Der Beklagte war zur Änderung der Umsatzsteuerfestsetzungen 1988 und 1990 auch nicht gemäß § 173 Abs. 1 AO verpflichtet, weil den Kläger an dem nachträglichen Bekanntwerden neuer Tatsachen ein Verschulden trifft. Der Kläger ist als Unternehmer im Sinne des Umsatzsteuerrechts zur Selbstberechnung der Steuer verpflichtet (§ 18 Abs. 3 UStG). Zu dieser Verpflichtung gehört, daß er sich - ggf. unter Inanspruchnahme seines steuerlichen Beraters - über die grundlegenden Vorschriften des nationalen und europäischen Umsatzsteuerrechts informiert, soweit dieses Recht für sein Unternehmen relevant ist. Dementsprechend hätte er unter Anwendung der EG-Richtlinie gegenüber dem Beklagten den Umsatz ohne Anwendung des Vervielfältigers unter Hinweis auf das EG-Recht erklären können. Daß kein Fall "praktischer Unmöglichkeit" gegeben ist, zeigt die Prozeßgeschichte der vom EuGH entschiedenen Rechtssache Glawe.

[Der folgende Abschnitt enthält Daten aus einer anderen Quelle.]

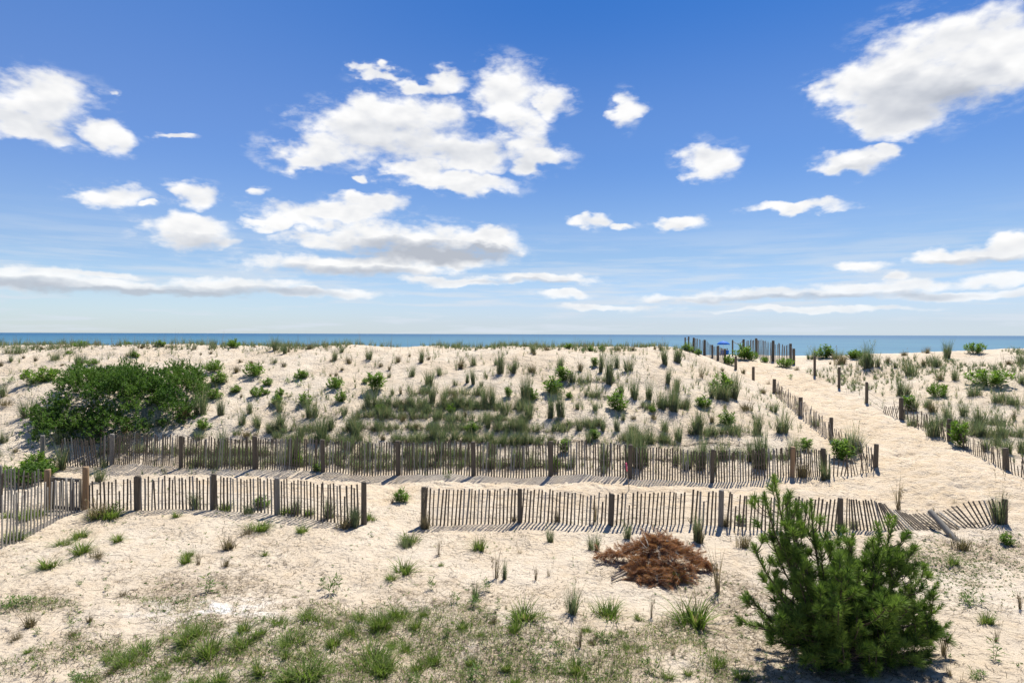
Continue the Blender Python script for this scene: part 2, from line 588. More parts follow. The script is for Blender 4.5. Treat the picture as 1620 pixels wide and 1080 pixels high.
def mat_sand():
    m, t, out = new_mat('sand')
    g = t.new('ShaderNodeNewGeometry').outputs['Position']
    n1 = t.noise(g, 0.35, 5, 0.6)
    n2 = t.noise(g, 2.3, 6, 0.65)
    n3 = t.noise(g, 18.0, 4, 0.7)
    pm = attr(t, 'path'); th = attr(t, 'thatch'); wh = attr(t, 'white')
    c = t.mix(t.smooth(n1, 0.35, 0.65), (0.56, 0.465, 0.345), (0.60, 0.52, 0.41))
    c = t.mix(t.math('MULTIPLY', t.smooth(n2, 0.45, 0.75), 0.5), c, (0.53, 0.41, 0.27))
    c = t.mix(t.math('MULTIPLY', pm, t.smooth(n2, 0.35, 0.7, 0.25, 0.75)), c, (0.59, 0.47, 0.325))
    stk = t.noise(t.vec('MULTIPLY', t.vec('ADD', g, t.vec('MULTIPLY', t.noise(g, .8, 2, .5, color=True), (.6, .6, 0))), (1.0, 2.6, 1.0)), 1.7, 4, 0.6)
    c = t.mix(t.math('MULTIPLY', pm, t.smooth(stk, 0.46, 0.68, 0.0, 0.6)), c, (0.52, 0.40, 0.255))
    c = t.mix(t.math('MULTIPLY', pm, t.smooth(stk, 0.30, 0.44, 0.6, 0.0)), c, (0.63, 0.54, 0.42))
    c = t.mix(t.smooth(n3, 0.58, 0.8, 0.0, 0.35), c, (0.36, 0.29, 0.21))
    # specks of dark grit and shell
    vor = t.new('ShaderNodeTexVoronoi'); vor.inputs['Scale'].default_value = 26.0; vor.inputs['Randomness'].default_value = 1.0
    t.l.new(g, vor.inputs['Vector'])
    sp = t.math('MULTIPLY', t.math('LESS_THAN', vor.outputs['Distance'], 0.20), t.smooth(t.noise(g, 1.1, 4, .65), 0.44, 0.6))
    c = t.mix(t.math('MULTIPLY', sp, 0.7), c, (0.17, 0.14, 0.10))
    thn = t.math('MULTIPLY', th, t.smooth(t.noise(g, 9.0, 5, 0.7), 0.38, 0.62, 0.25, 1.0))
    c = t.mix(t.math('MULTIPLY', thn, 0.75), c, t.mix(n3, (0.42, 0.32, 0.215), (0.30, 0.235, 0.155)))
    c = t.mix(t.math('MULTIPLY', wh, t.smooth(n2, 0.4, 0.55)), c, (0.80, 0.78, 0.76))
    vp = t.new('ShaderNodeTexVoronoi'); vp.inputs['Scale'].default_value = 11.0; vp.feature = 'SMOOTH_F1'
    t.l.new(t.vec('ADD', g, t.vec('MULTIPLY', t.noise(g, 7.0, 2, .5, color=True), (.12, .12, .12))), vp.inputs['Vector'])
    pit = t.math('MULTIPLY', t.smooth(vp.outputs['Distance'], 0.0, 0.55), t.smooth(t.noise(g, 1.3, 3, .6), 0.40, 0.62))
    b0 = bump(t, pit, 0.05, 0.8)
    b1 = bump(t, t.noise(g, 9.0, 6, 0.7), 0.08, 1.0, b0)
    b2 = bump(t, t.noise(g, 60.0, 3, 0.6), 0.012, 0.7, b1)
    principled(t, out, c, 0.95, 0.15, b2)
    return m


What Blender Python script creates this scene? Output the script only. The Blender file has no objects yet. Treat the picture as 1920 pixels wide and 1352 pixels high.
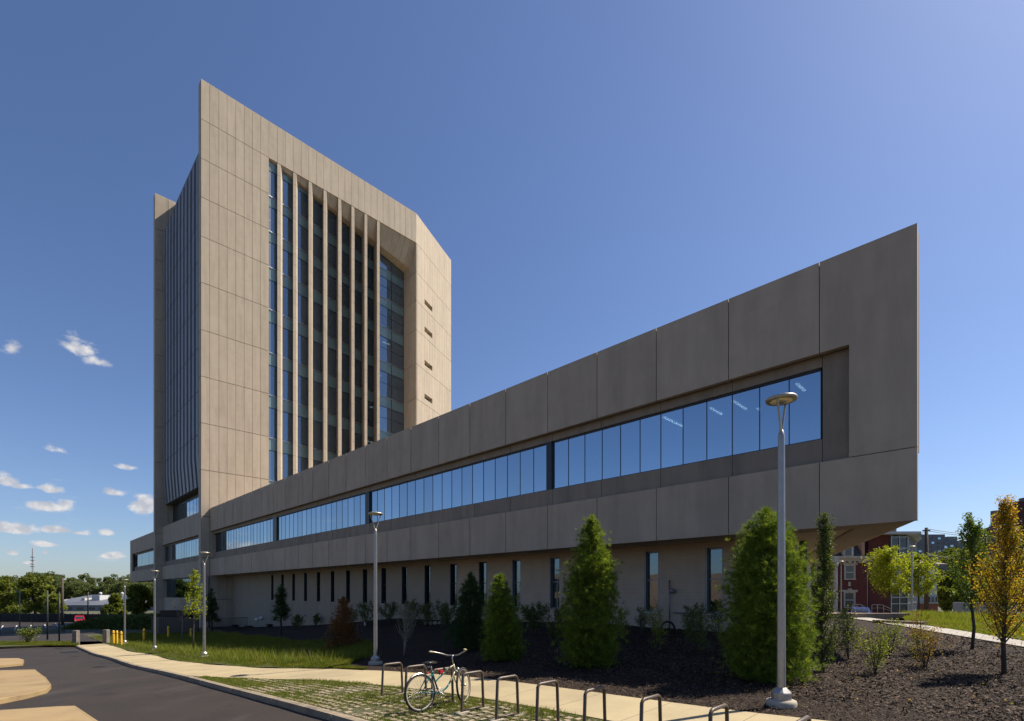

Für die Vorlage an den EuGH zwecks Einholung einer Vorabentscheidung nach Art. 177 EGV hat der erkennende Senat keine Veranlassung gesehen, weil die Entscheidung nicht auf der Auslegung von EG-Bestimmungen beruht. Sondern sich allein aus deutschen Rechtsnormen ergibt. Die Einholung einer Vorabentscheidung über die Auslegung eines Urteils des EuGH (hier in der Rechtssache Emmott) ist im EGV nicht vorgesehen.
Die Kostenentscheidung folgt aus § 135 Abs. 1 Finanzgerichtsordnung (FGO).